In 2016, I made a personal commitment to support as many local art competitions as I could through participation. One of those local competitions was Lynda English Studio's Miniature Competition.  And this evening the judge shared comments on the pieces she selected.

This little mini was the delighted recipient of 2nd place!

But this is what struck my core this evening. The judge said the delicate lines within the parachute reminded her of the frailty of life.

My heart stopped.

What she didn't know (and what I couldn't tell her because I would have cried!) - is that this is actually a painting of my father, painted from the image at the right. He died when I was 8 years old.

At that age the frailty of life became a reality to me. And just today my heart has been aching for a friend who is facing the same. It doesn't matter what age you are . . . they will always be Daddy.

And so to me courage means many things. It means those that serve fearlessly with bravery. But it also means those that continue to take one small step at a time. Or those that take a leap of faith and jump. 

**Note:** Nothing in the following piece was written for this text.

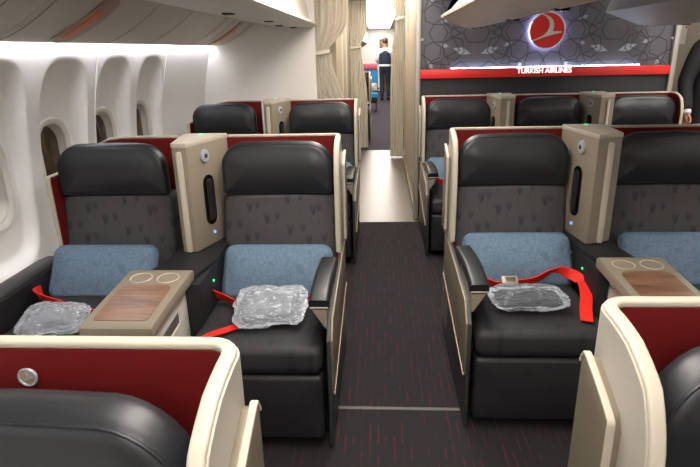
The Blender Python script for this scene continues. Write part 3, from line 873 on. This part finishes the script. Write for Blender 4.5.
# ------------------------------------------------------------------ privacy dividers
def divider(cx, Y, foot, facing, label):
    """foot: plan corners; facing +1: handset on the +x face, -1: on the -x face"""
    t = thing('privacy_divider', label, 'divider', (cx, Y, 0), 0, 'beige dividers between seats')
    bl, fl, fr_, br = foot
    bd = bmesh.new(); prism(bd, [bl, fl, fr_, br], 'z', .656, 1.166, .007)
    obj('body', bd, 'beige', t)
    bd = bmesh.new(); ins = .004
    c = [Vector(p) for p in foot]; mid = sum(c, Vector((0, 0)))/4
    prism(bd, [tuple(mid + (p-mid)*1.015) for p in c], 'z', 1.150, 1.172, .005)
    obj('cap', bd, 'beige_l', t)
    # face frame
    a, b = (Vector(fr_), Vector(br)) if facing > 0 else (Vector(fl), Vector(bl))
    d = (b-a); ln = d.length; d.normalize(); nrm = Vector((d.y, -d.x))
    if nrm.x*facing < 0: nrm = -nrm
    def face_obj(name, bm_, mat, par, u, z):
        o = obj(name, bm_, mat, par)
        p = a + d*(u*ln) + nrm*.001
        m = Matrix(((d.x, 0, nrm.x, 0), (d.y, 0, nrm.y, 0), (0, 1, 0, 0), (0, 0, 0, 1)))   # local x along face, y up, z outward
        o.matrix_basis = Matrix.Translation((p.x, p.y, z)) @ m
        return o
    rl = face_obj('reading_light', cyl(bmesh.new(), (0, 0, .003), .031, .012, 'z', 24, .003), 'silver', t, .38, 1.095)
    face_obj('lamp', cyl(bmesh.new(), (0, 0, .010), .011, .004, 'z', 16), 'chrome', rl, .42, 1.095).matrix_basis = Matrix()
    def pillz(w, h, r, z0, z1):
        q = bmesh.new(); prism(q, rrp(w, h, r, 6), 'z', z0, z1, .003); return q
    hs = face_obj('handset_slot', pillz(.082, .245, .040, -.01, .004), 'gloss', t, .41, .880)
    obj('handset', pillz(.046, .205, .022, .004, .014), 'dark', hs)
    for k in range(5):
        q = bmesh.new(); cyl(q, (-.008 + .016*(k % 2), -.085 + .022*(k//2), .014), .0055, .004, 'z', 10); obj('button', q, 'darkgrey', hs)
    face_obj('call_button', cyl(bmesh.new(), (0, 0, .002), .010, .006, 'z', 16), 'silver', t, .43, .715)
    face_obj('button_light', cyl(bmesh.new(), (0, 0, .005), .006, .005, 'z', 12), 'blue', t, .43, .715)
    # sliding screen in the front edge
    e0, e1 = Vector(fl), Vector(fr_); dd = (e1-e0); w = dd.length; dd.normalize(); nf = Vector((dd.y, -dd.x))
    if nf.y > 0: nf = -nf
    sc_ = bmesh.new(); pts = rr(.024, .475, .012, .004, 0, 5, 1)
    prism(sc_, pts, 'z', -.004, .016, .004)
    o = obj('sliding_screen', sc_, 'cream', t)
    p = e0 + dd*(w*.50)
    o.matrix_basis = Matrix.Translation((p.x, p.y, .897)) @ Matrix(((dd.x, 0, nf.x, 0), (dd.y, 0, nf.y, 0), (0, 1, 0, 0), (0, 0, 0, 1)))
    # green indicator on top
    obj('indicator_light', B(mid.x-.008, mid.x+.008, -.036, -.028, 1.170, 1.175, .001), 'green', t)
    return t
FL = [(-.112, -.004), (-.066, -.31), (.004, -.315), (.106, -.004)]
FR = [(-.100, -.004), (-.052, -.37), (.075, -.31), (.100, -.004)]
divider(DVL, YL[1], FL, 1, 'beige divider left of the aisle, between the two left-block seats')
divider(DVR, YR[1], FR, -1, 'large beige divider right of the aisle, at the right')
divider(DVL, YL[2], FL, 1, 'far beige divider in front of the white bulkhead')
divider(DVR-.01, YR[2], FR, -1, 'left one of the two dividers under the patterned wall')
divider(1.78, YR[2], FR, -1, 'right one of the two dividers under the patterned wall')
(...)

Courage means my mother who chose to stay in the United States to raise her three girls, - rather then return to her country of Germany because she felt it would be best for us to grow up here. It also means my grandmother - who as my sister points out is the original steel magnolia. If you know her, you know this is true. 

But it also mean living a life well. I'd like to say living without fear. But honestly, fear has become paralyzing real to me at times - especially as I have had children. (Case in point: my 18 year old self on a plane verses my now self on a plane. Two completely different beings.)

And I know God has not given us a spirit of fear. But it does like to sit on our doorsteps. 

Then this captures my heart and I have to agree.

 My sister gave this to my oldest boy when he turned 16. A photo of our dad in his glory days.

My sister gave this to my oldest boy when he turned 16. A photo of our dad in his glory days.

So here's to courage! And the beauty of life.

A special thank you to Kim Brauss for her kind words this evening. Kim, you saw exactly what my heart painted into that little piece. Thank you to Lynda and Jackie for supporting local artists this evening, both young and old!